Tuesday, June 24, 2008

Investment in agriculture sparkles

Watching the idiot's lantern last night and who should be interviewed (on the subject of food prices and speculation) but Hugh Hendry, about whom I wrote last year. And his CF Eclectica Agriculture Fund currently ranks top out of 317 in the sector (up 35% in a year).

Of course, the poor are being hit badly (not the poor here, who aren't really poor). Hendry argues that rising food prices will encourage more (and much-needed) investment in agriculture.

4 comments:

Anonymous said...

One of my favourites. He used to appear very regularly on Bloomberg and was always a breath of fresh air as the scary face predicting the upcoming depression that nobody believed could ever possibly happen, but in the last year I've only seen him on the TV once.
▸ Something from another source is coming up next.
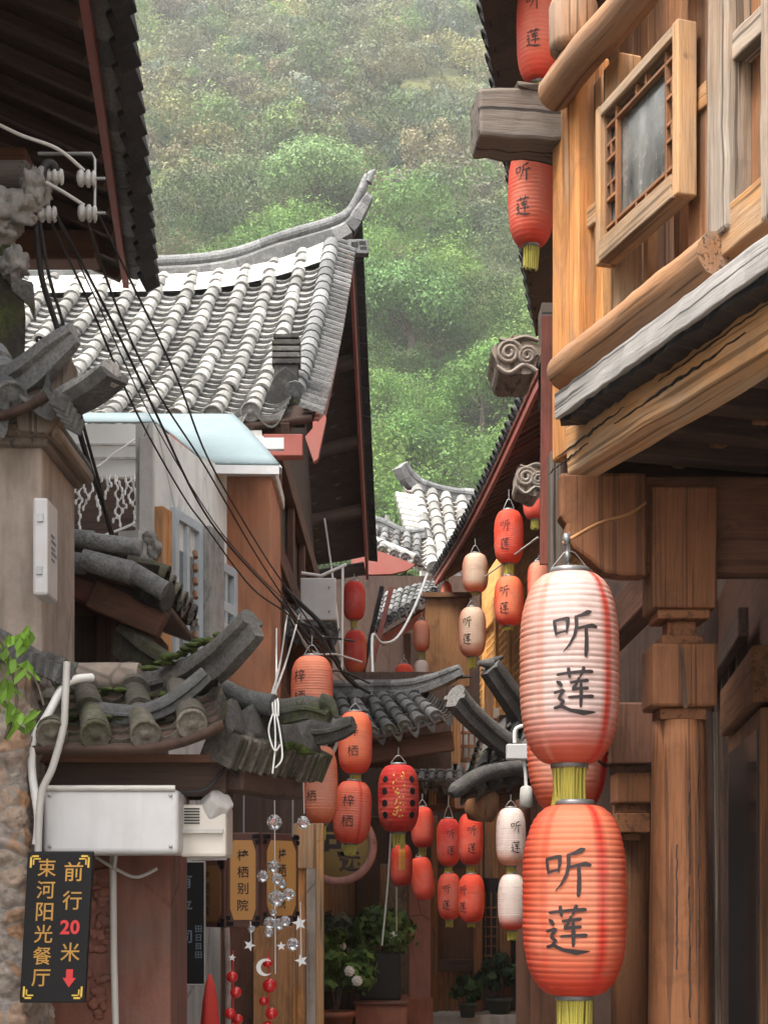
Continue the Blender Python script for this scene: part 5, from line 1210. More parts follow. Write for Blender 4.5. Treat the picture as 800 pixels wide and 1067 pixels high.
m = MB(); m.add([P(417, 570, 26.8), P(440, 600, 26.0), P(432, 560, 26.4), P(424, 535, 26.6)] + [P(417, 570, 27.0), P(440, 600, 26.3), P(432, 560, 26.7), P(424, 535, 26.9)], [(0, 1, 2, 3), (7, 6, 5, 4), (0, 3, 7, 4), (1, 5, 6, 2), (2, 6, 7, 3), (0, 4, 5, 1)]); m.build('gable_board', M['red_fascia'], hw)
m = MB(); m.box(XP(436, 26.5), 24.4, 0, XP(520, 26.5), 28, ZP(600, 26)); m.build('wall', M['plaster_gray'], hw)
he = thing('low_eave_house', 'house with short dark eave edge between red boards, half way down the lane', 'house', (.4, 19, 0))
quad_roof(he, P(398, 622, 19.5), P(466, 604, 19.5), P(458, 614, 18.2), P(392, 655, 17.4), 9, tl=.3, r=.05, pe=.2, mc='tile_mid', mp='tile_mid')
m = MB(); m.beam(P(398, 668, 17.6), P(456, 632, 18.4), .05, .12); m.build('eave_board', M['red_fascia'], he)
m = MB(); m.beam(P(388, 690, 17.3), P(408, 612, 17.3), .10, .05); m.build('slanting_board', M['red_fascia'], he)
m = MB(); m.beam(P(378, 700, 17.5), P(398, 612, 17.5), .12, .05); m.build('slanting_strip', M['tile_edge'], he)
m = MB(); pbox(m, 372, 600, 500, 760, 19.8, .2); m.build('wall', M['wood_dark'], he)
m = MB(); pbox(m, 405, 635, 440, 641, 18.9, .2); pbox(m, 420, 660, 428, 740, 18.6, .15); m.build('beam', M['wood_soffit'], he)

# things fixed under the big gable
cb = thing('cabinet_box', 'pale square metal cabinet hung under the big gable above a tangle of wires', 'cabinet', P(332, 622, 12.4))
m = MB(); pbox(m, 313, 602, 350, 646, 12.4, .12); m.build('body', M['white'], cb, bevel=.008)
m = MB(); m.lathe(P(343, 612, 12.39), [(.008, 0), (.008, .01)], 8, V(0, -1, 0)); m.lathe(P(343, 637, 12.39), [(.008, 0), (.008, .01)], 8, V(0, -1, 0)); m.build('lock', M['steel'], cb)
sr = thing('lean_to_roof', 'gray tiled lean-to roof strip below the pale metal cabinet', 'roof', (-.6, 12.8, 0))
quad_roof(sr, P(280, 640, 13.2), P(345, 640, 13.2), P(352, 660, 12.5), P(280, 660, 12.5), 5, tl=.2, r=.045, mc='tile_mid', mp='tile_dark')
m = MB(); pbox(m, 280, 660, 350, 667, 12.6, .1); m.build('eave_beam', M['wood_brown'], sr)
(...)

I suppose now that all he predicted is coming to pass and bubblevision is pulling out all the stops to keep us buying the FTSE and the DOW he's an indulgence they can no longer tolerate.

Anonymous said...

"not the poor here, who aren't really poor"

So no problem with you and your speculator friends adding a little more pain for your own benefit.

Sackerson said...

Anon, I probably have less money than you, and I teach the children of the underclass every day. The news shows us REALLY poor people; we in the UK are too used to whingeing.

Anonymous said...

Anon doesn't understand the role of speculation. Rising prices are caused by either too much demand or too little supply. Since food demand is pretty much governed by necessity, it's a supply issue. The only way to sustainably increase supply, other things being equal, is higher prices - that encourages more investment, production, and resources being put into the sector. The world cannot double its food production capability with prices at multi-decade lows, as was the case for food a couple of years ago. Higher prices will mean, in the long run, that supply soars, which will in turn reduce the prices again. Thus Mr Hendry and his ilk are doing the poor a favour by being pretty much the only people taking active steps to vastly increase the world's ability to bring food to market, over the long-term. Short-term it will cause pain, but if prices stayed low, this would not only delay the inevitable, but make the inevitable even worse when it finally happened.

The cure for high prices is high prices. Economics 101. Back to school for moral hypocrite Anon.